Washington : Underlining its commitment to implementing their landmark nuclear deal, India has assured “a level playing field to US companies” and said it was prepared to address their concerns within the framework of its civil nuclear liability law.

“We are committed to translating the success of our diplomatic partnership in changing the global nuclear order into an equally productive commercial cooperation in civil nuclear energy,” said Foreign Secretary Ranjan Mathai at the Center for Strategic and International Studies, a leading US think tank, Monday.

“We have the reality of our law passed by our parliament. And, as we have said before, we will provide a level playing field to US companies, and are prepared to address specific concerns of US companies within the framework of that law.”

Mathai, who is on his first visit to the US as foreign secretary, was speaking on “Building on Convergences: Deepening India-US Strategic Partnership.”

Alluding to recent discussions between legal experts, Mathai stressed that the two sides must take practical steps to advance cooperation in the civil nuclear field.

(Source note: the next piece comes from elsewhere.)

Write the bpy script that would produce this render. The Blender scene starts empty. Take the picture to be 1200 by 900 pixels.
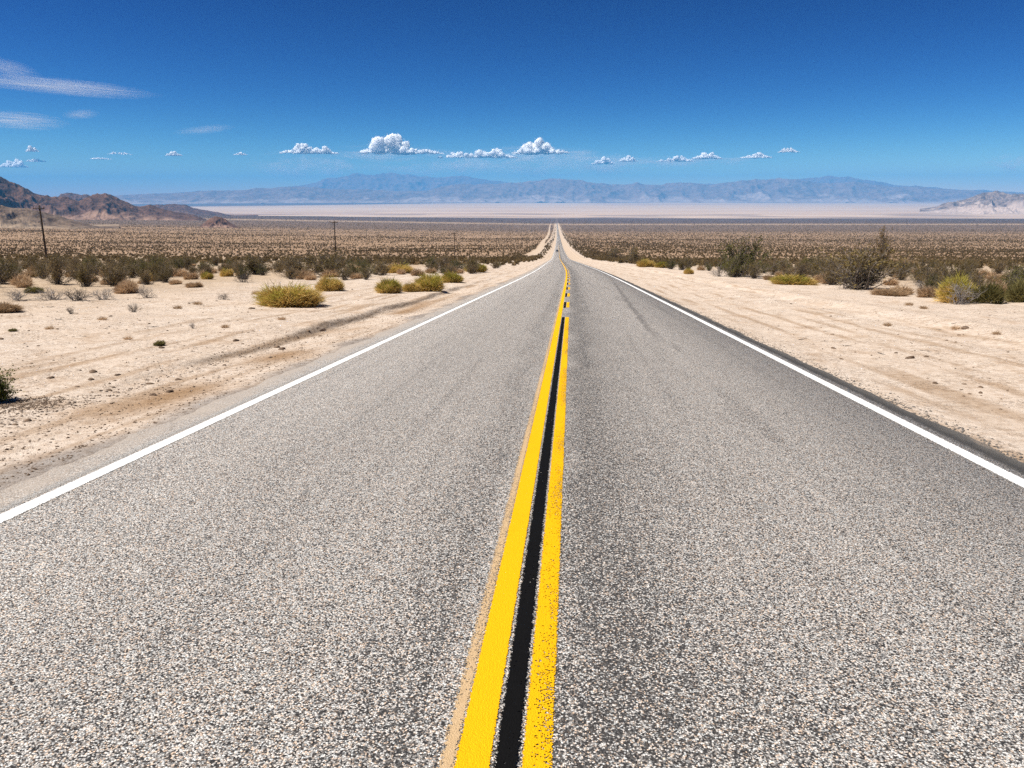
import bpy, math, random
import numpy as np

RNG = np.random.default_rng(11)
random.seed(11)
R = math.radians
scene = bpy.context.scene
COL = scene.collection

# ---------------------------------------------------------------- camera
F = 900.0                      # focal length in photo pixels (1200 wide)
HZ = 228.0                     # eye-level row of the photograph
PITCH = math.atan((450 - HZ) / F)
YAW = math.atan(70.0 / F * math.cos(R(11)))   # road direction lies right of the optical axis
CAM = np.array([0.0, 0.0, 1.70])
fwd = np.array([-math.sin(YAW) * math.cos(PITCH), math.cos(YAW) * math.cos(PITCH), -math.sin(PITCH)])
rgt = np.array([math.cos(YAW), math.sin(YAW), 0.0])
upv = np.cross(rgt, fwd)


def ray(px, py):
    d = fwd + rgt * ((px - 600) / F) + upv * ((450 - py) / F)
    return d / np.linalg.norm(d)


def project(P):
    v = np.asarray(P, float) - CAM
    z = v @ fwd
    return 600 + F * (v @ rgt) / z, 450 - F * (v @ upv) / z, z


cam_d = bpy.data.cameras.new('camera')
cam_d.sensor_width = 36.0
cam_d.lens = 36.0 * F / 1200
cam_d.clip_start = 0.05
cam_d.clip_end = 300000
cam = bpy.data.objects.new('camera', cam_d)
COL.objects.link(cam)
cam.location = CAM
cam.rotation_euler = (math.pi / 2 - PITCH, 0, YAW)
scene.camera = cam

# ---------------------------------------------------------------- noise
def _hash(ix, iy, seed):
    h = (ix.astype(np.int64) * 374761393 + iy.astype(np.int64) * 668265263 + seed * 144665917) & 0xFFFFFFFF
    h = ((h ^ (h >> 13)) * 1274126177) & 0xFFFFFFFF
    return (h ^ (h >> 16)) & 0xFFFFFFFF


def perlin(x, y, seed=0):
    x = np.asarray(x, float); y = np.asarray(y, float)
    x, y = np.broadcast_arrays(x, y)
    x0 = np.floor(x); y0 = np.floor(y)
    fx = x - x0; fy = y - y0
    u = fx * fx * fx * (fx * (fx * 6 - 15) + 10)
    v = fy * fy * fy * (fy * (fy * 6 - 15) + 10)

    def g(ax, ay, dx, dy):
        a = _hash(ax, ay, seed) * (2 * math.pi / 4294967296.0)
        return np.cos(a) * dx + np.sin(a) * dy
    n00 = g(x0, y0, fx, fy); n10 = g(x0 + 1, y0, fx - 1, fy)
    n01 = g(x0, y0 + 1, fx, fy - 1); n11 = g(x0 + 1, y0 + 1, fx - 1, fy - 1)
    return ((n00 * (1 - u) + n10 * u) * (1 - v) + (n01 * (1 - u) + n11 * u) * v) * 1.5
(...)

The talks are expected to focus on resolving issues related to India’s nuclear liability regime that is seen by American nuclear companies as onerous and a deterrent to starting nuclear business with New Delhi. The US has been pressing India to bring its liability law in conformity with international conventions.

The guidelines relating to the nuclear liability law were notified by the Indian government in November. The issue figured prominently in discussions between Prime Minister Manmohan Singh and US President Barack Obama when they met on the sidelines of the ASEAN summit in Bali, Indonesia, last November.

During the talks, Manmohan Singh made it clear that India will work within the “four corners” of its domestic laws, indicating that it will not give in to any pressure from outside.

The rules relating to the Civil Liability for Nuclear Damage Act effectively cap the amount and limit the duration (five years from the date of the accident) for which claims can be made against a supplier of nuclear power plant equipment. It could allay the concerns of companies such as GE Hitachi Nuclear Energy and Westinghouse Electric Co wishing to enter the lucrative Indian market.

Mathai tried to dispel the impression of a drift in bilateral relations that have become pronounced due to some differences since US President Barack Obama’s visit to India in November 2010.

“There are, in both countries, questions about the state and the direction of our relationship,” said Mathai.

He acknowledged that “some of this comes from the fact that the relationship no longer derives its intensity and excitement from the pursuit of one transformational idea, and has matured into a solid, broad-based relationship.”

“There are, of course, tangible issues — in the US, worries about the commercial implementation of the civil nuclear agreement and lingering disappointment with one major defence contract. In India — there is wariness that the relationship may be turning transactional, with an emphasis on immediate returns rather than upward trends,” Mathai said.

However, in an all-encompassing speech on India’s vision of its relations with the US and the world, Mathai said despite radical changes in the global situation “the significance of the US has not altered.”

“But India’s ongoing transformation and the new India-US relationship are both part of what has changed, and both can have a considerable impact on the shape of the world in the 21st century,” he said.

“As I look ahead, we will continue to consolidate and affirm our strategic partnership, by completing existing projects and focusing on the wealth of new opportunities that we have,” he said.